I also heard from Barbara and Richard Barrett this week……and I felt immense pride in our staff. Well I do daily but this was wonderful. A coordinated plan well executed. Here is the story……

“We just thought we would write and say what a simply marvelous time we had this year. It was our fifth trip and they have all been great and it was totally superb.

First of all the trip to the Liuwa Plain was so lovely – we read your comments in Its Monday recently and you said almost word for word exactly what we have been saying since we returned. The contrast between this area and the Luangwa Valley is remarkable. We are grateful to have been able to have the experience.

unloading the food for the Liuwa Plain safari on arrivaltree climbing lion at Nsefu Camp

As usual the great trees of the Luangwa Valley worked their magic. But maybe the highlight of our visit to Nsefu Camp was the evening we watched a lioness up a tree and then the pink full moon rose visible beneath the branch she was lying on. This group of three walked off as darkness fell and then five more lions emerged from the bushes. Sebastian said “perhaps they will cross the river” so a quick short drive to a position on a cliff overlooking the river and the spotlight revealed 8 lions wading in the river – they looked up at us and then completed the crossing with a series of leaps and lots of splashing.

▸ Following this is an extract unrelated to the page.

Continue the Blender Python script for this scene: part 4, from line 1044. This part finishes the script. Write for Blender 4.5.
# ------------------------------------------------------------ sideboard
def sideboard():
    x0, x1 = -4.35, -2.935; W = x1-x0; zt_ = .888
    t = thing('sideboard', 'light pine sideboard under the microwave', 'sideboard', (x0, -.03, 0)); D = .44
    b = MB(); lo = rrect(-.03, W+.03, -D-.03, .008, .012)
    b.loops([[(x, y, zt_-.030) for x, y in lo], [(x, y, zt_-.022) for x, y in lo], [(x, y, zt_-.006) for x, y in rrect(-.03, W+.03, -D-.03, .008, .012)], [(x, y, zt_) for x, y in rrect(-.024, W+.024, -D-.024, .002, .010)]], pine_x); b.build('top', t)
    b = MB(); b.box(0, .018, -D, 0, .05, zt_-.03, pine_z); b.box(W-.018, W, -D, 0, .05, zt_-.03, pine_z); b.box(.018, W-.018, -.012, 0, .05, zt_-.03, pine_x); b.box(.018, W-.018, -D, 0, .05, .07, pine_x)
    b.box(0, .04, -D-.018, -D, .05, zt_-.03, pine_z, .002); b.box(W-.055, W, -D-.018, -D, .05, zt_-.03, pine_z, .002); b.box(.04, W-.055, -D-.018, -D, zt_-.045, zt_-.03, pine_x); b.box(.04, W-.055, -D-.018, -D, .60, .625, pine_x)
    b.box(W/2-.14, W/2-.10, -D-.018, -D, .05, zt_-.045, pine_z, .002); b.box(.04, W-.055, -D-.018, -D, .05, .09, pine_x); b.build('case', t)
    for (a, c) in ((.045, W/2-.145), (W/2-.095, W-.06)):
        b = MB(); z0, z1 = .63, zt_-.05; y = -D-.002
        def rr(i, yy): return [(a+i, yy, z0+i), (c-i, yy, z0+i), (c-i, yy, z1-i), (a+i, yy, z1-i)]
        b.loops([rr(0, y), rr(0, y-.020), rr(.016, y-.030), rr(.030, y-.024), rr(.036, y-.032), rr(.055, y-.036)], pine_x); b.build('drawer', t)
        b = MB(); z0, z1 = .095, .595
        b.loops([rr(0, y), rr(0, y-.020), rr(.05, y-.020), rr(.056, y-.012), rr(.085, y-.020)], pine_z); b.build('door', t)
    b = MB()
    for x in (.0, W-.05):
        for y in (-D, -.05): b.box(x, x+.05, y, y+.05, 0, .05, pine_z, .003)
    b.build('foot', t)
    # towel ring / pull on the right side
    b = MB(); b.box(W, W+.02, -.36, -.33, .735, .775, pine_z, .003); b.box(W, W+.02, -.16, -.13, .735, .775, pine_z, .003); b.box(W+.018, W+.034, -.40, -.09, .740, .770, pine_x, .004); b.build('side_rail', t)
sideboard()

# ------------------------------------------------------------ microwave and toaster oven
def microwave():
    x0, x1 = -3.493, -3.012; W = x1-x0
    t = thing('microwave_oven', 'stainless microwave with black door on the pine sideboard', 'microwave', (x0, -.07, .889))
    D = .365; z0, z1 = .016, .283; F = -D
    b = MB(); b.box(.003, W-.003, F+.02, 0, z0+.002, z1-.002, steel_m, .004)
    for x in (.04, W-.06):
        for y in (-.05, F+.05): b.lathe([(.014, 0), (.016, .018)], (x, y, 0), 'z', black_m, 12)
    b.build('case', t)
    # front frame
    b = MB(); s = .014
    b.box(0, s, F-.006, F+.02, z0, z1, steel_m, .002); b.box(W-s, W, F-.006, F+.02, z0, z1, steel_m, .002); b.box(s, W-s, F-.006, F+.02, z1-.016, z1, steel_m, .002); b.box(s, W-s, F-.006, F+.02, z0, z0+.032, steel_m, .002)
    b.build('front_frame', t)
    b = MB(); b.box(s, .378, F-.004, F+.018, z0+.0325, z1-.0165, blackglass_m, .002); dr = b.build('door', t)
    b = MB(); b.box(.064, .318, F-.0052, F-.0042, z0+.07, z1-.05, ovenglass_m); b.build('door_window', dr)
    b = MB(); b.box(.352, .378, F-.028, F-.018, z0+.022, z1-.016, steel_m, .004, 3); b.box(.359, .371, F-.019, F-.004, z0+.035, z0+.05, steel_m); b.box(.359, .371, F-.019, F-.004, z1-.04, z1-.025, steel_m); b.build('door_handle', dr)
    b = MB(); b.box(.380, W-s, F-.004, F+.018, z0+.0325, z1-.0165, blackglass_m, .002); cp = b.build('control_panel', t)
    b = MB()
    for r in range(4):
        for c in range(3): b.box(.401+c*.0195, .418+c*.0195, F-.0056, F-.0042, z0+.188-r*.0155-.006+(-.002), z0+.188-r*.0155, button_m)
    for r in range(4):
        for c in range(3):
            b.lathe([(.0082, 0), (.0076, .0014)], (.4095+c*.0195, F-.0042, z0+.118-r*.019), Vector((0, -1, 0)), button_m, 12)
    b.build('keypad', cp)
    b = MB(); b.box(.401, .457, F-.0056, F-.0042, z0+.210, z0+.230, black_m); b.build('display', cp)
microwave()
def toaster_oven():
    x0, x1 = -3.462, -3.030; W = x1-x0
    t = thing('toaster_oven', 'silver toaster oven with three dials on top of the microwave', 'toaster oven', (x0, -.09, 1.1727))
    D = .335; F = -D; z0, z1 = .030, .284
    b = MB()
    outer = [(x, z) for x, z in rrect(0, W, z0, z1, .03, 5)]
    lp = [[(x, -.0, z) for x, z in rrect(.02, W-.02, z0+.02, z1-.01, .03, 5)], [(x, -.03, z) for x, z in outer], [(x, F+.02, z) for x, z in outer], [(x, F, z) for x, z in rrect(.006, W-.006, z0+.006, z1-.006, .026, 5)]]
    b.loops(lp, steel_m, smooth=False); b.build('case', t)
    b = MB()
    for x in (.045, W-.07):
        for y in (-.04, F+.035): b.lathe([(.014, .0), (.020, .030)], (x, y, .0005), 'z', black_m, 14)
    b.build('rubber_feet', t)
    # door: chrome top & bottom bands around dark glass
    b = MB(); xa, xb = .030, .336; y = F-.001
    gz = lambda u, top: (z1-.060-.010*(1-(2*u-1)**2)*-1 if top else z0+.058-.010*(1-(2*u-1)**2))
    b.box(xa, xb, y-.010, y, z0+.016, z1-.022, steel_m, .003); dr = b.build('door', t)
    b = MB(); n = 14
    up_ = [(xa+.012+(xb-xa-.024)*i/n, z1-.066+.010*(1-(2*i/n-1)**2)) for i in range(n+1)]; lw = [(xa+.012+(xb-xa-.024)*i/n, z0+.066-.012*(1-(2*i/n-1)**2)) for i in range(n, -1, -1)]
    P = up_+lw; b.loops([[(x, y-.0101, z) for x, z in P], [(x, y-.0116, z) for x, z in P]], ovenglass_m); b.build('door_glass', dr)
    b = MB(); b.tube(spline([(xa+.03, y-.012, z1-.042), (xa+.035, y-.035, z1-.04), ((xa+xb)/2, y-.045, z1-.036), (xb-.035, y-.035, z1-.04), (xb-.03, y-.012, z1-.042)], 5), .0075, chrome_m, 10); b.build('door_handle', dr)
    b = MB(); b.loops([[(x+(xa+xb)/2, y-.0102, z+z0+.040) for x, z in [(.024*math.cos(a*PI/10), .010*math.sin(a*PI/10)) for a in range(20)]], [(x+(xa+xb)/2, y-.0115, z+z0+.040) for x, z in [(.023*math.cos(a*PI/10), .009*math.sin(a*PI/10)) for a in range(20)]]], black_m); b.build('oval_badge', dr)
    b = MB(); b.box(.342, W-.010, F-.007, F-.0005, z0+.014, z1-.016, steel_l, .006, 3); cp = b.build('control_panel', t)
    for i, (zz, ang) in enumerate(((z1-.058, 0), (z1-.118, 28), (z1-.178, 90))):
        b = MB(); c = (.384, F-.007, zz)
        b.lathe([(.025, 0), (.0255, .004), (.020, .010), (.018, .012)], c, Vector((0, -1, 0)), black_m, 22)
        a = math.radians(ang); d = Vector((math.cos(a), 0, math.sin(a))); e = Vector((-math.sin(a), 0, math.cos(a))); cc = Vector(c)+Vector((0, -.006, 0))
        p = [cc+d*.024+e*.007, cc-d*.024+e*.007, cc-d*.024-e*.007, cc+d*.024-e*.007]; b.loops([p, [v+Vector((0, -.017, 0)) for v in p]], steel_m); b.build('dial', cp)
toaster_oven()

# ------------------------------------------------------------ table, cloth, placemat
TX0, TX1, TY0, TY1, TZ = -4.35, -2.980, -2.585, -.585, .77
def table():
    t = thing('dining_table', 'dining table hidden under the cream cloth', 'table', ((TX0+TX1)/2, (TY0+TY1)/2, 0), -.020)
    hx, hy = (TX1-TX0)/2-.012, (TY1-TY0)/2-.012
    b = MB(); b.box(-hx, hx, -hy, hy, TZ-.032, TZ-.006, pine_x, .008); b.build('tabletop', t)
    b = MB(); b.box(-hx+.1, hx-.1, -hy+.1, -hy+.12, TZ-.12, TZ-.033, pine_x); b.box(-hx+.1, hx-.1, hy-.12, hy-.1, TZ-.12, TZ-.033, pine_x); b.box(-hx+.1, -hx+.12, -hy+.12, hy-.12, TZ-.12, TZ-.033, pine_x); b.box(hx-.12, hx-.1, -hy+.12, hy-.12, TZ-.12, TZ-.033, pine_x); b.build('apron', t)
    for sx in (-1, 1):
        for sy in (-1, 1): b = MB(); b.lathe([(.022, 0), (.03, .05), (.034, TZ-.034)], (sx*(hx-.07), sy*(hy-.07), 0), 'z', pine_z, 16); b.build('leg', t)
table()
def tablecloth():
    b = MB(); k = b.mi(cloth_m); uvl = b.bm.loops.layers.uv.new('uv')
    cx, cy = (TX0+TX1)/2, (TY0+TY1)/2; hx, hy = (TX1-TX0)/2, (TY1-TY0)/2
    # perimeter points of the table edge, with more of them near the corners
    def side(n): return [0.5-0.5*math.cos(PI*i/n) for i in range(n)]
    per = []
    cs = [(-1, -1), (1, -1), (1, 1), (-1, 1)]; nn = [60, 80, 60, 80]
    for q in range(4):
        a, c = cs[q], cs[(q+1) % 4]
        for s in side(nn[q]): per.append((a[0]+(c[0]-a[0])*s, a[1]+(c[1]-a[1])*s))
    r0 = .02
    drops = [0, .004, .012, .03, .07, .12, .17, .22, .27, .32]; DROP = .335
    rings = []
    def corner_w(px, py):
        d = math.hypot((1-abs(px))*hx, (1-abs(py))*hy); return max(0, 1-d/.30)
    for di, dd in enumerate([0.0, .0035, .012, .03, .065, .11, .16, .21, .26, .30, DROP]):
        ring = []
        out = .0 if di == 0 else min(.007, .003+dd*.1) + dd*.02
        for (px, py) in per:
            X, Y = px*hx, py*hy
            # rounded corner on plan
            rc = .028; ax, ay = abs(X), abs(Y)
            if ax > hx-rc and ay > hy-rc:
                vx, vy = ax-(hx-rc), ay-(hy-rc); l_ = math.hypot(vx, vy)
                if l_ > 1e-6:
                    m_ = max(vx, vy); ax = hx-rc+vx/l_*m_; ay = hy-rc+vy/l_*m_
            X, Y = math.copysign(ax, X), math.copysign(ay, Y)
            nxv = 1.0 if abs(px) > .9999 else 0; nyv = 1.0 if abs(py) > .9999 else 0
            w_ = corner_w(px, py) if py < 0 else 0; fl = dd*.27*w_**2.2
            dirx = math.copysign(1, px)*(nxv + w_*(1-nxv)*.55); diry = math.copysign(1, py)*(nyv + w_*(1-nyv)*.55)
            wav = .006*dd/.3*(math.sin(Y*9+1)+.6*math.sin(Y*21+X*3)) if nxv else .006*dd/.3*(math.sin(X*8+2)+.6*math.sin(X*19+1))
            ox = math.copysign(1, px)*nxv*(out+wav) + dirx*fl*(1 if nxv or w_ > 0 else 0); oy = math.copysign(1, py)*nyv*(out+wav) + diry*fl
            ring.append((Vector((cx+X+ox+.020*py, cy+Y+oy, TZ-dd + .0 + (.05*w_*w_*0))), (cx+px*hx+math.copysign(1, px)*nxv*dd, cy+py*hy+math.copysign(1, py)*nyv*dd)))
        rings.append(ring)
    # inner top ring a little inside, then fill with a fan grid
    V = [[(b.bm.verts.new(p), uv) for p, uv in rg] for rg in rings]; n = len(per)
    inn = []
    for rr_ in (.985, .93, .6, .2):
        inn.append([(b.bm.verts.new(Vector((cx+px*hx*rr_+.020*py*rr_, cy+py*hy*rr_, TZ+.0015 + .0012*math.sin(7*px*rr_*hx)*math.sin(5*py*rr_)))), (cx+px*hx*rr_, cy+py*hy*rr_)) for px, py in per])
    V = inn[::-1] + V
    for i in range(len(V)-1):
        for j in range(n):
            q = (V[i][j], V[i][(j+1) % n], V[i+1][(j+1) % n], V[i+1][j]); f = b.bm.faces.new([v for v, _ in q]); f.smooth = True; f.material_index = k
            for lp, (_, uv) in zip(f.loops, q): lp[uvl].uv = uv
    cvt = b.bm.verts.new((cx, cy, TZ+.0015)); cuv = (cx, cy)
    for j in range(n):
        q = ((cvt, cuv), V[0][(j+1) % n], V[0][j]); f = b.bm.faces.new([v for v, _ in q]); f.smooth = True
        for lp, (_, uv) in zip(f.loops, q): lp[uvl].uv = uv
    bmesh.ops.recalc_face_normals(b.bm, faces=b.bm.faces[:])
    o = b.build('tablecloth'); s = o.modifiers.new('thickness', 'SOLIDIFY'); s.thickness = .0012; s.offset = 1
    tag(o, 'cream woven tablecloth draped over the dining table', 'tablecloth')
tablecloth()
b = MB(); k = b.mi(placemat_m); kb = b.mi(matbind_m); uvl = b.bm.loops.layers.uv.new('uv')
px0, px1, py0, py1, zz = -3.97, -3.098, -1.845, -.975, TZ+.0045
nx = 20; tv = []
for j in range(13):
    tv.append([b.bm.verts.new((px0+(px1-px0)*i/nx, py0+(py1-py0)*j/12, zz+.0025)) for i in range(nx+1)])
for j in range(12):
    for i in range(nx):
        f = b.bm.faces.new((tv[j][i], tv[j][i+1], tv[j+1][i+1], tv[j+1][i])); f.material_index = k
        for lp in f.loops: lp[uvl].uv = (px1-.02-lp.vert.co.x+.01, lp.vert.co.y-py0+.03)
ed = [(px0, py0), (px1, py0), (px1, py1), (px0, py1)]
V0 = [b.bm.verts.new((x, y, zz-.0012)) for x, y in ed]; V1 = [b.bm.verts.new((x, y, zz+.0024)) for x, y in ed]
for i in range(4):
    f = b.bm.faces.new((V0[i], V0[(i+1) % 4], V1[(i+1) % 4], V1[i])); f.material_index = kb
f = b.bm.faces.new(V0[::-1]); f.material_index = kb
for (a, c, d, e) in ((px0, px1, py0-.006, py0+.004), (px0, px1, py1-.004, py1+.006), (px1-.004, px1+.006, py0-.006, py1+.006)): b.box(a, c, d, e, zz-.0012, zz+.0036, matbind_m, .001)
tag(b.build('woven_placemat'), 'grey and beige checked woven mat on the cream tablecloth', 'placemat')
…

wild dog at last!!!leopard posing as a leopard should

On to Tena Tena where we met Simon for the first time. He made every minute of the game drives so enjoyable and interesting with attention to plants, insects, etc as well as enabling us to meet Zero Zero again (Ed. a resident leopard). On the morning of our last full day there we were on our way to the stork colony when Emma radioed to say that wild dogs had been found at Nkwali and would probably stay where they were until the evening. As we have longed to see wild dogs since our first visit to Africa in 1981 this was INTERESTING. Apparently lots of people like Daudi, Simon and Emma had been thinking of our wish to see the wild dogs so we dashed back to Tena Tena, packed in half an hour, quick drive to the river crossing, across, land cruiser with Kiki waiting and a drive to the wild dogs. We still can’t believe that everybody had tried to do this for us. Luckily Nkwali had a room vacant so we were able to sleep there that night.

Our final experience was the next morning when Kiki found a leopard and we were able to spend quite a lot of time with her watching her walking, climbing into a tree and lying in a great position for photographs just as leopards ought to do but often don’t. Finally she came down, caught a dove and played with it just like our cat does at home – absolute bliss. After this off to Mfuwe Airport and we were on our way home.”

I take my hat off to Kiki and team for pulling that one off!